SHORT EXERCISE
Copy, without any alteration, the lines from the one that includes "Model this scene" up to and including the one that includes "scene.view_settings.look='None'; scene.view_settings.exposure=0".

MATERIAL SHOWN
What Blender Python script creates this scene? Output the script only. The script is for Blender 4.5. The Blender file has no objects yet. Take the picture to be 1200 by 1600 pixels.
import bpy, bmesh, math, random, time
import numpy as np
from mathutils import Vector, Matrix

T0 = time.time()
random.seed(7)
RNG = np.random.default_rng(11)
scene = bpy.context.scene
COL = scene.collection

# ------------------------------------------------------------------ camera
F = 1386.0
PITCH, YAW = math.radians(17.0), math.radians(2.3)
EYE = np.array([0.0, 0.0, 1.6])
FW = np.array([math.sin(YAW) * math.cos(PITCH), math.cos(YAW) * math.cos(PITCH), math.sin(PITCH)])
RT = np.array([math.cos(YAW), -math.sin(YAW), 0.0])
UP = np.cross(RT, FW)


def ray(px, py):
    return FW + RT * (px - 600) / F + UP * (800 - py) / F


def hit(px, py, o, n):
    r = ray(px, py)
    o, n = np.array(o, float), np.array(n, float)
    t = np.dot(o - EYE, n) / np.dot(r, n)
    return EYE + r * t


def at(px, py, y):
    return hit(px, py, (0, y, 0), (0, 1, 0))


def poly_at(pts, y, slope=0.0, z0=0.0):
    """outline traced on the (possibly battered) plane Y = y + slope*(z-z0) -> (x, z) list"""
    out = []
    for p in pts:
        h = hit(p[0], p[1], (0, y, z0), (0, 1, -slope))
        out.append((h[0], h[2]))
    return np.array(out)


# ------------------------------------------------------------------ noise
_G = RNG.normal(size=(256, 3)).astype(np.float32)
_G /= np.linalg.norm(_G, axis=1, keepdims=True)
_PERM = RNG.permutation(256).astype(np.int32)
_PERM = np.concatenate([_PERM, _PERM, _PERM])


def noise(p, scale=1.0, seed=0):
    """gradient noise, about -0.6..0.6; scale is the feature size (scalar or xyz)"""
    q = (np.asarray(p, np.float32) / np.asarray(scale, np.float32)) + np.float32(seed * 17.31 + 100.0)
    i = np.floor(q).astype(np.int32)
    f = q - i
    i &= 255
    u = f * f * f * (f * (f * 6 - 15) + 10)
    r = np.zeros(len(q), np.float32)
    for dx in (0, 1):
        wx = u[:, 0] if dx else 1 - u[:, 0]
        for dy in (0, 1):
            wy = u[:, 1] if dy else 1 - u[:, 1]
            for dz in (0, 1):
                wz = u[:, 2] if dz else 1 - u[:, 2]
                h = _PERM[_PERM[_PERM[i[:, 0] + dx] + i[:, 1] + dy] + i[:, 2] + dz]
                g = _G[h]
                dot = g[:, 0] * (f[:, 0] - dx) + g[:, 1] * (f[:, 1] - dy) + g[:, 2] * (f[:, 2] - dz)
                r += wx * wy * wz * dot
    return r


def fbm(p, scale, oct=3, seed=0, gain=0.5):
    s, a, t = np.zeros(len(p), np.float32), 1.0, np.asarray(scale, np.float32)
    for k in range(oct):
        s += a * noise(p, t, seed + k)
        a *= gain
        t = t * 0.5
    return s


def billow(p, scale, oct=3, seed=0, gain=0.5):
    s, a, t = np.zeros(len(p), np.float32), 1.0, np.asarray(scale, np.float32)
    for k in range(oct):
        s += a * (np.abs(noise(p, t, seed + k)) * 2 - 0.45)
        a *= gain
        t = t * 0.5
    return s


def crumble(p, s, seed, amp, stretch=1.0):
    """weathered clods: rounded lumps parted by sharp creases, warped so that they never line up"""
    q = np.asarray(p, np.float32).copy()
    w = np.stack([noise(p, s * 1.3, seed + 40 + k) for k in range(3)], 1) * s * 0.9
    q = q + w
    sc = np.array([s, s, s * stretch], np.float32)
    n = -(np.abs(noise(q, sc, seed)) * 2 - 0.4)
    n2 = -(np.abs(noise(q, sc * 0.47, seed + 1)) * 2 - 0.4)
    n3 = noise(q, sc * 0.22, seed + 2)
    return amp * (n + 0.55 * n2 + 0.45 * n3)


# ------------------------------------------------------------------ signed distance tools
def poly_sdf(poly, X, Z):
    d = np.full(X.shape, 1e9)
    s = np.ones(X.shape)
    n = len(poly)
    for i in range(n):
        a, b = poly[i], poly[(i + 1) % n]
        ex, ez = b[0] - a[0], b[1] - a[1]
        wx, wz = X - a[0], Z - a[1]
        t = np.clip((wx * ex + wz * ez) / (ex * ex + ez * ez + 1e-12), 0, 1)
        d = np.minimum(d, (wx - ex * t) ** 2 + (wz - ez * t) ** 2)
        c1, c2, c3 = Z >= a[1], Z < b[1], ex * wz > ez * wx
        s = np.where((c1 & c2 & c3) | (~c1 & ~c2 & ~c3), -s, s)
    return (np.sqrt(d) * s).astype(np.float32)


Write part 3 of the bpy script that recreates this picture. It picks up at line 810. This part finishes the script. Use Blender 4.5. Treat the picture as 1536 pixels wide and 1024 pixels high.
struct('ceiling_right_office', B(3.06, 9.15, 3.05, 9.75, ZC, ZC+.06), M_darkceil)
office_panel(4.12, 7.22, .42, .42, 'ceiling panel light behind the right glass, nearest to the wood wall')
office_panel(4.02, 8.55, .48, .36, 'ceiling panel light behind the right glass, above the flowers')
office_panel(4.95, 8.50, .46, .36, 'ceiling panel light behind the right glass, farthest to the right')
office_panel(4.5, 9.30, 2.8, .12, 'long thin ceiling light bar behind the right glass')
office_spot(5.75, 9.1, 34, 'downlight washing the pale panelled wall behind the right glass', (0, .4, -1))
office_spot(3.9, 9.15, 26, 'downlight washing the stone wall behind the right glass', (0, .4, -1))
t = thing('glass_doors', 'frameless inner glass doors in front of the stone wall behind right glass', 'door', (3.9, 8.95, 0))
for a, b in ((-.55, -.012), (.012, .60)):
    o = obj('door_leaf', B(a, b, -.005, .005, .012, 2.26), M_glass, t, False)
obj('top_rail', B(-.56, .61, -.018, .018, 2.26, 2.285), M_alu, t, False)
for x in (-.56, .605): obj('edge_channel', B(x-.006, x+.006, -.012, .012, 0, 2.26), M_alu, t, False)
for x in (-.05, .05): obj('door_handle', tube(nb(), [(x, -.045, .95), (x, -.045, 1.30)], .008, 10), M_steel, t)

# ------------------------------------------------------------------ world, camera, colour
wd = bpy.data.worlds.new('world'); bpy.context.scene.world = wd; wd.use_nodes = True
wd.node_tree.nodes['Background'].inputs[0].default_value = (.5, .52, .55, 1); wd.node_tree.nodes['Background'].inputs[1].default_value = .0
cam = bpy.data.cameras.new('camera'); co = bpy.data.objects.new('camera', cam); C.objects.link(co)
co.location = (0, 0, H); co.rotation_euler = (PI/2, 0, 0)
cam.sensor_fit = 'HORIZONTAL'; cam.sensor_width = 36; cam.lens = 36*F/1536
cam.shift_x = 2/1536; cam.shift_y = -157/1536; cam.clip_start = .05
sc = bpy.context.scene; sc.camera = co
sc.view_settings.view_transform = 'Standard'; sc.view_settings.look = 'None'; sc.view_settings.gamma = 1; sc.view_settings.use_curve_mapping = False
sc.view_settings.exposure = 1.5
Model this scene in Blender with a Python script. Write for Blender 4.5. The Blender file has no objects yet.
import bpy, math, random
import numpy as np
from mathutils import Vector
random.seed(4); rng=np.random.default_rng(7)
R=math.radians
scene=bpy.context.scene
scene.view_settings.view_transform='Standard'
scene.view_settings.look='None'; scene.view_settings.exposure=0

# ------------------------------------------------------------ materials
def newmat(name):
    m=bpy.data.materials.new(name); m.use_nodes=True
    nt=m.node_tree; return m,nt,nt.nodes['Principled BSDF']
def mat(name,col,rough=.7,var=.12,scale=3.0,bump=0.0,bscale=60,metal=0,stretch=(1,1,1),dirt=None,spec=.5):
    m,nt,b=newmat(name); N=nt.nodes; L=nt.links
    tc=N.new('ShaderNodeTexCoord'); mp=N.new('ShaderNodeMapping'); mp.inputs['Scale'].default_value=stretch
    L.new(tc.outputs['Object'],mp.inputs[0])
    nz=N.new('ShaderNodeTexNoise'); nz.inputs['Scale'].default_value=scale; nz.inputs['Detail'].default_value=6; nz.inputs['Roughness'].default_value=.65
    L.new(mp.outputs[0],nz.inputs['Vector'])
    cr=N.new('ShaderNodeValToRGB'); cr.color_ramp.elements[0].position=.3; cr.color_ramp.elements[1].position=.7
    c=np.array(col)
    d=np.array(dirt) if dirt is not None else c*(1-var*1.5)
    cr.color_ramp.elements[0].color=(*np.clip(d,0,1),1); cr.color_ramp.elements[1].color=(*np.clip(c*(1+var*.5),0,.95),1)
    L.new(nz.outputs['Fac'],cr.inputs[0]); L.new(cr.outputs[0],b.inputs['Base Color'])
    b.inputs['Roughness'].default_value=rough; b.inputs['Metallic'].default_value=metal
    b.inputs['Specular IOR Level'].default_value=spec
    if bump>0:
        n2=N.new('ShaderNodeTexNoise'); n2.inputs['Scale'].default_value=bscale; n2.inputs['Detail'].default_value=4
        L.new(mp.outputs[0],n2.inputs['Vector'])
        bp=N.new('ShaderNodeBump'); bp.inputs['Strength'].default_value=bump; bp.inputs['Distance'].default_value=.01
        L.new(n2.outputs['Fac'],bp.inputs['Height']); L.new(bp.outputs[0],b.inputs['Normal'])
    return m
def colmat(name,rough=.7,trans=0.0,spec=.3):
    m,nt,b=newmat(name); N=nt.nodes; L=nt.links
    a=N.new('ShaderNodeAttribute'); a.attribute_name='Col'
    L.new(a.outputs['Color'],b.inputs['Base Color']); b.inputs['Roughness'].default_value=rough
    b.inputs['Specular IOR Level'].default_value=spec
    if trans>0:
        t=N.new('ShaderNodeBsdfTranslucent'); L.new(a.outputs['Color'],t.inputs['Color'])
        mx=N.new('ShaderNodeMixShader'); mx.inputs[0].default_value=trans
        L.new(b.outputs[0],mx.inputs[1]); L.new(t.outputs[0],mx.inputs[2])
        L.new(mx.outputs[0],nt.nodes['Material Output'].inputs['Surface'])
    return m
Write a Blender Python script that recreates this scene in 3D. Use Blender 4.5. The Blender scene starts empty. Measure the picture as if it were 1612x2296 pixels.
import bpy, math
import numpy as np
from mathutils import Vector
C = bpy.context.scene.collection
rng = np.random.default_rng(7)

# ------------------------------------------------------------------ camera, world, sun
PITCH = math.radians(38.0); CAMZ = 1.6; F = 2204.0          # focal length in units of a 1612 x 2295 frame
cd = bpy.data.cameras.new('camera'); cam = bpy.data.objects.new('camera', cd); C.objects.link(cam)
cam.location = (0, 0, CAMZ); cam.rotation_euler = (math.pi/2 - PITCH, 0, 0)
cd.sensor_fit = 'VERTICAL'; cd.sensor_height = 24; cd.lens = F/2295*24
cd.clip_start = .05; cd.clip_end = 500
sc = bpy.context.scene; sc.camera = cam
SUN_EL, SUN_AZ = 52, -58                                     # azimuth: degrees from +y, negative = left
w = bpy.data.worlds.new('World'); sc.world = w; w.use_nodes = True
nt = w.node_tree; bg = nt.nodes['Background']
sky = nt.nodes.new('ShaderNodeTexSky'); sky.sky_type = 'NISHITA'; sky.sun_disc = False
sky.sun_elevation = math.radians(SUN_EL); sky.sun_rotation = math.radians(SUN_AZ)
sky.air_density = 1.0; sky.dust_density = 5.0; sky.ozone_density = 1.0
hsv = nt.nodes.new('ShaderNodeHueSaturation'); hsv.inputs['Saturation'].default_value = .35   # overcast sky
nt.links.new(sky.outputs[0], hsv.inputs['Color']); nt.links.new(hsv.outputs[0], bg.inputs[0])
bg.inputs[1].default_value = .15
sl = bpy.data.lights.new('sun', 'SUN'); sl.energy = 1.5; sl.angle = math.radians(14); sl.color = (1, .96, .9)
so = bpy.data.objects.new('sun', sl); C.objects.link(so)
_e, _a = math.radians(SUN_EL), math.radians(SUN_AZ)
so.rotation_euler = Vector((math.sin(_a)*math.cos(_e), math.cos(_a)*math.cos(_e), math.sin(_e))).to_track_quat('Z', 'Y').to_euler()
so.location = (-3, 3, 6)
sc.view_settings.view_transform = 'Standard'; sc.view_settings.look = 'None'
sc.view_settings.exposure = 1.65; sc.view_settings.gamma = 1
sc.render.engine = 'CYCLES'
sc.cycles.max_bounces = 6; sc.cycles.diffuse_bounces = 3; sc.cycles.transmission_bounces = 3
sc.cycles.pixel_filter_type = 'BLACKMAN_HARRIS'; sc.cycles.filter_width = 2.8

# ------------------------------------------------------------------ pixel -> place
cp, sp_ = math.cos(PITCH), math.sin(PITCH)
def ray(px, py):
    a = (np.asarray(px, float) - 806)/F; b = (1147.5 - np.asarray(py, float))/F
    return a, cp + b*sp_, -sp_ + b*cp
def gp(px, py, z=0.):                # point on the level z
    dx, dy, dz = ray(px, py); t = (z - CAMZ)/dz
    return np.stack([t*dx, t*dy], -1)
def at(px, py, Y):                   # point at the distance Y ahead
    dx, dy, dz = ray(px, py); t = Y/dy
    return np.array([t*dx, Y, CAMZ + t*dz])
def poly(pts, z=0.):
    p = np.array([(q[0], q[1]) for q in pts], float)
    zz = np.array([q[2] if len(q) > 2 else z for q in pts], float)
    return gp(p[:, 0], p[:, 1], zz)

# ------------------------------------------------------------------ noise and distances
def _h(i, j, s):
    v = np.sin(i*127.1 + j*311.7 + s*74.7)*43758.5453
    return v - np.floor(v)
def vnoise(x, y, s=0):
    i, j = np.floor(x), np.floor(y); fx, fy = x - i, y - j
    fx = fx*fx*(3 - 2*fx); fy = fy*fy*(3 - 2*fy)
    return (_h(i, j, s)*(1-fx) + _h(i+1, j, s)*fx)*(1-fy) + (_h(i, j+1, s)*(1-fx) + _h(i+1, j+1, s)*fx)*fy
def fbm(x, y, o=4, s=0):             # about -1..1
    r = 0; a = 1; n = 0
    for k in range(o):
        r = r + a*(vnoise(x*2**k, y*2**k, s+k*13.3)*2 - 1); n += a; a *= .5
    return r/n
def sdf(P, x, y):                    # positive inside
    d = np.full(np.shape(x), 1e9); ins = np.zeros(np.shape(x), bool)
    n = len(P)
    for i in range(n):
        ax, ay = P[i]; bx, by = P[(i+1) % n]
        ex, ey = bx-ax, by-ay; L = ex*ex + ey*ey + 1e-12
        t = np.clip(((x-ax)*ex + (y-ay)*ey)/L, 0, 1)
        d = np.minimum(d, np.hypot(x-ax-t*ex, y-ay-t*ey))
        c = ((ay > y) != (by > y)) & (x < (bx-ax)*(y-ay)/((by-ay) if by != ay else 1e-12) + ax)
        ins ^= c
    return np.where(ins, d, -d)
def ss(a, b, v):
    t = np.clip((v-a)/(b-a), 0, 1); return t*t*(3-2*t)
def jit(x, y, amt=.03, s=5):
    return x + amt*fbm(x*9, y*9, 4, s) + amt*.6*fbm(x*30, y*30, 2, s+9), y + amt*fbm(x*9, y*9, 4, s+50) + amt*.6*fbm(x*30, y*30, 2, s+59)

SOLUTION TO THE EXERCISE
Model this scene in Blender with a Python script. Write for Blender 4.5. The Blender file has no objects yet.
import bpy, math, random
import numpy as np
from mathutils import Vector
random.seed(4); rng=np.random.default_rng(7)
R=math.radians
scene=bpy.context.scene
scene.view_settings.view_transform='Standard'
scene.view_settings.look='None'; scene.view_settings.exposure=0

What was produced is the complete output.